If we want a society where people can discern their own best interests and pursue them intelligently, we need to work toward developing quantitative literacy more equitably. Toward this end, students in the First-Year Seminar “The Mathematics of Social Justice” make weekly visits to fifth, sixth, seventh, and eighth grade math classrooms in Easton. They get to work with pupils learning crucial mathematical ingredients of quantitative literacy. They learn what pupils care about and how they are thinking about the math they are being taught.

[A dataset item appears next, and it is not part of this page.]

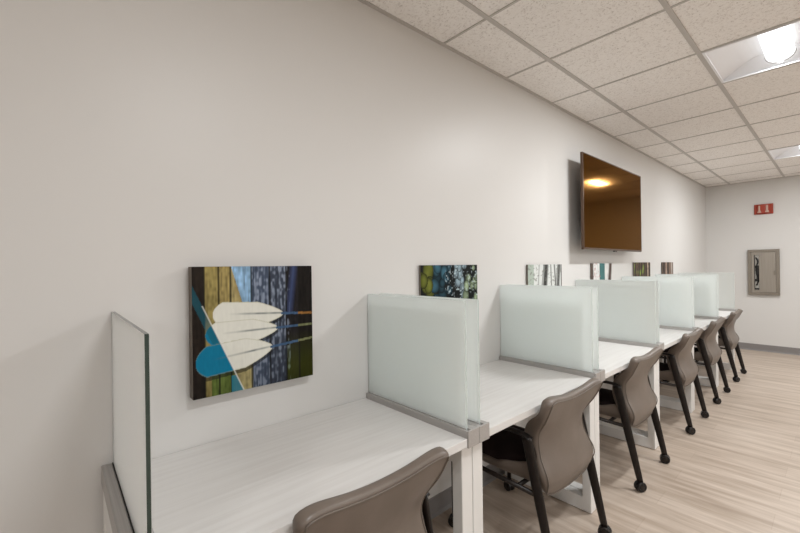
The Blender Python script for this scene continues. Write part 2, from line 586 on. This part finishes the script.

The culmination of the course is a presentation Lafayette students make to motivate  pupils to continue to engage with math. These presentations and relationships formed between Lafayette students and middle school pupils in preparation for them are transformative. Our students come to see the depth and significance of mathematical thinking. As many of them vigorously scale the heights of advanced math, they are reminded of the ubiquity and power of arithmetic, and the power of mathematical thinking in navigating life. Every year a few middle schoolers who had been on a downward trajectory in math change their attitudes. They see new reasons to care about what they are being taught, find a way to fill in their gaps in understanding, and become engaged students of mathematics. This is generally not the result of a compelling classroom presentation, but of a friendship with a Lafayette student who inspires renewed attention and effort.